**Dataset rows**
● ● ● ● ● ● ●

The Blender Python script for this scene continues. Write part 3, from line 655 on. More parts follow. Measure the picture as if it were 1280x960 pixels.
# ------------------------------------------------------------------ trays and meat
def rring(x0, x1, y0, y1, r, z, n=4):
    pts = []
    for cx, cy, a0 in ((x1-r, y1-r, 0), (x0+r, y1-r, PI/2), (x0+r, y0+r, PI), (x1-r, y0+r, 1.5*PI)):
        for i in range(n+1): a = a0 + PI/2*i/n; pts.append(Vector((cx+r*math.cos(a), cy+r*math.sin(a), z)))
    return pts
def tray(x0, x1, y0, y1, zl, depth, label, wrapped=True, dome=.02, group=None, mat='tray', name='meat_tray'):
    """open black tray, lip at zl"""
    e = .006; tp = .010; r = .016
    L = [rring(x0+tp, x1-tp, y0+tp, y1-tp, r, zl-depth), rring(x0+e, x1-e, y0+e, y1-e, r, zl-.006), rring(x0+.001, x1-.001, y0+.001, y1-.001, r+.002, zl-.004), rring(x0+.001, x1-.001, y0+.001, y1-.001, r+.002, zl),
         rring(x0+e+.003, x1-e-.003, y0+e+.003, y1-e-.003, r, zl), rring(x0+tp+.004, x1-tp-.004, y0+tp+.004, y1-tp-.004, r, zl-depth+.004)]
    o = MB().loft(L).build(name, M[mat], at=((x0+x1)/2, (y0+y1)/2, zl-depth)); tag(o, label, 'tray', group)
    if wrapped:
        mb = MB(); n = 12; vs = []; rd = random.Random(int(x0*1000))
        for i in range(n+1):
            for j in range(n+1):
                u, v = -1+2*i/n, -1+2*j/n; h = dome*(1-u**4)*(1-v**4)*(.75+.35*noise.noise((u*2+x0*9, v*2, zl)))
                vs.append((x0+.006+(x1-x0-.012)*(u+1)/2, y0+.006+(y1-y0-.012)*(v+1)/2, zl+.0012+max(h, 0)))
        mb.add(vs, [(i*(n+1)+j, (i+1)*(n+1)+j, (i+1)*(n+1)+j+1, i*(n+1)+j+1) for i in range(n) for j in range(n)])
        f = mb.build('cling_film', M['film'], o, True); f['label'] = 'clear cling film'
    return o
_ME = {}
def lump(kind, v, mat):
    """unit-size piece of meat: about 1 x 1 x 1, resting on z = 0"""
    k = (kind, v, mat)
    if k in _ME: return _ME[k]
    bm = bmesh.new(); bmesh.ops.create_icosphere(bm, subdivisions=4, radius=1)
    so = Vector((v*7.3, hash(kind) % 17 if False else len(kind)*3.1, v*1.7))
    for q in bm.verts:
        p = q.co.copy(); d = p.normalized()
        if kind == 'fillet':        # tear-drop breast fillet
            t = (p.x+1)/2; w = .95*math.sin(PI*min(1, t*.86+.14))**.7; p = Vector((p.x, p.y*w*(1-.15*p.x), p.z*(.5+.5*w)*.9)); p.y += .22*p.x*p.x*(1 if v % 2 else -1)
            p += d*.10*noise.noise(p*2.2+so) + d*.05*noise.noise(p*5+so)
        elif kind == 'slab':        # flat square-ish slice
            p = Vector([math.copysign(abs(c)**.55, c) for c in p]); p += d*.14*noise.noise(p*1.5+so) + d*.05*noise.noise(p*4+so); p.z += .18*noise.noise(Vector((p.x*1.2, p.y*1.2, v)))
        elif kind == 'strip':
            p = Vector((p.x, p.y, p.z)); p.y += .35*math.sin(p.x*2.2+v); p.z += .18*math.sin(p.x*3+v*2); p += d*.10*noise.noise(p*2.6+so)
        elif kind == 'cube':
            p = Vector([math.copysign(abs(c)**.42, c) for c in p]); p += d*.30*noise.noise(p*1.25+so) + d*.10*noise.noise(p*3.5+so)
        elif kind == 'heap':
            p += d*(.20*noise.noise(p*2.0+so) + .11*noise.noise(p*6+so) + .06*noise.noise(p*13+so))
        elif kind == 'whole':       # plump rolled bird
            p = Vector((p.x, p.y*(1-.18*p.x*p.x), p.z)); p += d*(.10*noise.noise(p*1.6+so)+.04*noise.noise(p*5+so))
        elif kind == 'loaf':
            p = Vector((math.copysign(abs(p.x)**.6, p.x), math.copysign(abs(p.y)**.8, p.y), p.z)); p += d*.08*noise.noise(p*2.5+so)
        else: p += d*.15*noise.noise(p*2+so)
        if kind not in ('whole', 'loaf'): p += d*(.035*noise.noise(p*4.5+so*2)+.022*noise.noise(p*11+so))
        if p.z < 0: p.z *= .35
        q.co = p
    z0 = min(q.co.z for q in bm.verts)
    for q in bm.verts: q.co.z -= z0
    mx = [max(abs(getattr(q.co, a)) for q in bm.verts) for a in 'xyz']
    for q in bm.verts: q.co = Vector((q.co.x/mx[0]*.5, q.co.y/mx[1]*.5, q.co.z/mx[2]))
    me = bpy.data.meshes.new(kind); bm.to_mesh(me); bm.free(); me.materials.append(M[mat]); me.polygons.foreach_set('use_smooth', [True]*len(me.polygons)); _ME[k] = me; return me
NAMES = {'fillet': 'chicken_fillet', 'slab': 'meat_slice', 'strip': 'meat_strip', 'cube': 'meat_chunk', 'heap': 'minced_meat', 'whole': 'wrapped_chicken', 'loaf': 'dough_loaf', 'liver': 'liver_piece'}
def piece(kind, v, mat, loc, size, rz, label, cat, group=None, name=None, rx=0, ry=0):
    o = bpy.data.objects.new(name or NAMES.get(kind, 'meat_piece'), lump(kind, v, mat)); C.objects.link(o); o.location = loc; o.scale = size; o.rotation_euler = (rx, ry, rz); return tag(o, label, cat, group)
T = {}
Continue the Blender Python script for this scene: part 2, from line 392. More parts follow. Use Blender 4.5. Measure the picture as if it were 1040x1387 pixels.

● ● ● ● ● ● ●

**WRITTEN REQUEST**
Each line of the material above must be retyped precisely.

**SOLUTION FOR THIS PROBLEM**
The Blender Python script for this scene continues. Write part 3, from line 655 on. More parts follow. Measure the picture as if it were 1280x960 pixels.
# ------------------------------------------------------------------ trays and meat
def rring(x0, x1, y0, y1, r, z, n=4):
    pts = []
    for cx, cy, a0 in ((x1-r, y1-r, 0), (x0+r, y1-r, PI/2), (x0+r, y0+r, PI), (x1-r, y0+r, 1.5*PI)):
        for i in range(n+1): a = a0 + PI/2*i/n; pts.append(Vector((cx+r*math.cos(a), cy+r*math.sin(a), z)))
    return pts
def tray(x0, x1, y0, y1, zl, depth, label, wrapped=True, dome=.02, group=None, mat='tray', name='meat_tray'):
    """open black tray, lip at zl"""
    e = .006; tp = .010; r = .016
    L = [rring(x0+tp, x1-tp, y0+tp, y1-tp, r, zl-depth), rring(x0+e, x1-e, y0+e, y1-e, r, zl-.006), rring(x0+.001, x1-.001, y0+.001, y1-.001, r+.002, zl-.004), rring(x0+.001, x1-.001, y0+.001, y1-.001, r+.002, zl),
         rring(x0+e+.003, x1-e-.003, y0+e+.003, y1-e-.003, r, zl), rring(x0+tp+.004, x1-tp-.004, y0+tp+.004, y1-tp-.004, r, zl-depth+.004)]
    o = MB().loft(L).build(name, M[mat], at=((x0+x1)/2, (y0+y1)/2, zl-depth)); tag(o, label, 'tray', group)
    if wrapped:
        mb = MB(); n = 12; vs = []; rd = random.Random(int(x0*1000))
        for i in range(n+1):
            for j in range(n+1):
                u, v = -1+2*i/n, -1+2*j/n; h = dome*(1-u**4)*(1-v**4)*(.75+.35*noise.noise((u*2+x0*9, v*2, zl)))
                vs.append((x0+.006+(x1-x0-.012)*(u+1)/2, y0+.006+(y1-y0-.012)*(v+1)/2, zl+.0012+max(h, 0)))
        mb.add(vs, [(i*(n+1)+j, (i+1)*(n+1)+j, (i+1)*(n+1)+j+1, i*(n+1)+j+1) for i in range(n) for j in range(n)])
        f = mb.build('cling_film', M['film'], o, True); f['label'] = 'clear cling film'
    return o
_ME = {}
def lump(kind, v, mat):
    """unit-size piece of meat: about 1 x 1 x 1, resting on z = 0"""
    k = (kind, v, mat)
    if k in _ME: return _ME[k]
    bm = bmesh.new(); bmesh.ops.create_icosphere(bm, subdivisions=4, radius=1)
    so = Vector((v*7.3, hash(kind) % 17 if False else len(kind)*3.1, v*1.7))
    for q in bm.verts:
        p = q.co.copy(); d = p.normalized()
        if kind == 'fillet':        # tear-drop breast fillet
            t = (p.x+1)/2; w = .95*math.sin(PI*min(1, t*.86+.14))**.7; p = Vector((p.x, p.y*w*(1-.15*p.x), p.z*(.5+.5*w)*.9)); p.y += .22*p.x*p.x*(1 if v % 2 else -1)
            p += d*.10*noise.noise(p*2.2+so) + d*.05*noise.noise(p*5+so)
        elif kind == 'slab':        # flat square-ish slice
            p = Vector([math.copysign(abs(c)**.55, c) for c in p]); p += d*.14*noise.noise(p*1.5+so) + d*.05*noise.noise(p*4+so); p.z += .18*noise.noise(Vector((p.x*1.2, p.y*1.2, v)))
        elif kind == 'strip':
            p = Vector((p.x, p.y, p.z)); p.y += .35*math.sin(p.x*2.2+v); p.z += .18*math.sin(p.x*3+v*2); p += d*.10*noise.noise(p*2.6+so)
        elif kind == 'cube':
            p = Vector([math.copysign(abs(c)**.42, c) for c in p]); p += d*.30*noise.noise(p*1.25+so) + d*.10*noise.noise(p*3.5+so)
        elif kind == 'heap':
            p += d*(.20*noise.noise(p*2.0+so) + .11*noise.noise(p*6+so) + .06*noise.noise(p*13+so))
        elif kind == 'whole':       # plump rolled bird
            p = Vector((p.x, p.y*(1-.18*p.x*p.x), p.z)); p += d*(.10*noise.noise(p*1.6+so)+.04*noise.noise(p*5+so))
        elif kind == 'loaf':
            p = Vector((math.copysign(abs(p.x)**.6, p.x), math.copysign(abs(p.y)**.8, p.y), p.z)); p += d*.08*noise.noise(p*2.5+so)
        else: p += d*.15*noise.noise(p*2+so)
        if kind not in ('whole', 'loaf'): p += d*(.035*noise.noise(p*4.5+so*2)+.022*noise.noise(p*11+so))
        if p.z < 0: p.z *= .35
        q.co = p
    z0 = min(q.co.z for q in bm.verts)
    for q in bm.verts: q.co.z -= z0
    mx = [max(abs(getattr(q.co, a)) for q in bm.verts) for a in 'xyz']
    for q in bm.verts: q.co = Vector((q.co.x/mx[0]*.5, q.co.y/mx[1]*.5, q.co.z/mx[2]))
    me = bpy.data.meshes.new(kind); bm.to_mesh(me); bm.free(); me.materials.append(M[mat]); me.polygons.foreach_set('use_smooth', [True]*len(me.polygons)); _ME[k] = me; return me
NAMES = {'fillet': 'chicken_fillet', 'slab': 'meat_slice', 'strip': 'meat_strip', 'cube': 'meat_chunk', 'heap': 'minced_meat', 'whole': 'wrapped_chicken', 'loaf': 'dough_loaf', 'liver': 'liver_piece'}
def piece(kind, v, mat, loc, size, rz, label, cat, group=None, name=None, rx=0, ry=0):
    o = bpy.data.objects.new(name or NAMES.get(kind, 'meat_piece'), lump(kind, v, mat)); C.objects.link(o); o.location = loc; o.scale = size; o.rotation_euler = (rx, ry, rz); return tag(o, label, cat, group)
T = {}
Continue the Blender Python script for this scene: part 2, from line 392. More parts follow. Use Blender 4.5. Measure the picture as if it were 1040x1387 pixels.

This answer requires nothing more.